My grandfather was born in the city of Ghazni, in Afghanistan, sometime around 1918. No records were kept and no one can remember. Some centuries ago a Turk named Mahmud plundered India each summer: to pay for making Ghazni one of the brightest jewels in the necklace of cities that hung from Kyoto to Grenada. But that was long ago, ``and besides, the wench is dead.''

My grandfather grew up without electricity, in a country where, looking back, no one could be sure just when the last son of a major tribal land-owner was born, a country with fewer people than southern California or Mexico City and less money than either. Through good luck - having been born talented, driven and priviledged - he came to attend land-grant colleges in the Middle West of These States on a scholarship from the Afghan government. He even spent a summer in Madison. It was a good time and a good place to be favorably impressed by Americans, and grandfather was. He went on to graduate studies at Columbia in New York. He married one of his classmates, the talented, driven, priviledged daughter of a progressive land-owning family from Tamil Nadu, in south India. They went to Afghanistan and my grand-father went to work for the government, which was why it had paid for his education.

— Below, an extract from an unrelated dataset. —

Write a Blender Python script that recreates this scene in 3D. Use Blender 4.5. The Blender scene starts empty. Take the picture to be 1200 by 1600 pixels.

In the 1950s my grandfather was part of the Afghan government's Helmand Valley Project. The dictionary defines the Helmand as a

``river 650mi (1046km) SW Afghanistan flowing SW & W into a morass on Iran border''
The project was intended to bring hydroelectric power, roads, bridges, and modern agriculture to at least a part of Afghanistan, in the hopes of making what has long been one of the poorest places on Earth at least a little less destitute. My grandfather was sent to San Francisco as the Afghan consul. One of his main jobs was to work with the American principle contractor for the project. The other was to look after the interests of Afghans living on the west coast. This wasn't hard because there weren't many: some students at Berkeley, a colony of grape growers in Lodi, California, who invited him to the annual grape festival, with motorcade and beauty pageant. It was another good time and place to be favorably impressed by America and Americans. My grandfather was, so deeply that now he cannot stand either.

The Helmand Valley Project has, at long last, exceeded all hopes for bringing wealth to Aghanistan: the mujaheddin use it to cultivate opium poppies for export. My grandfather isn't very happy about this.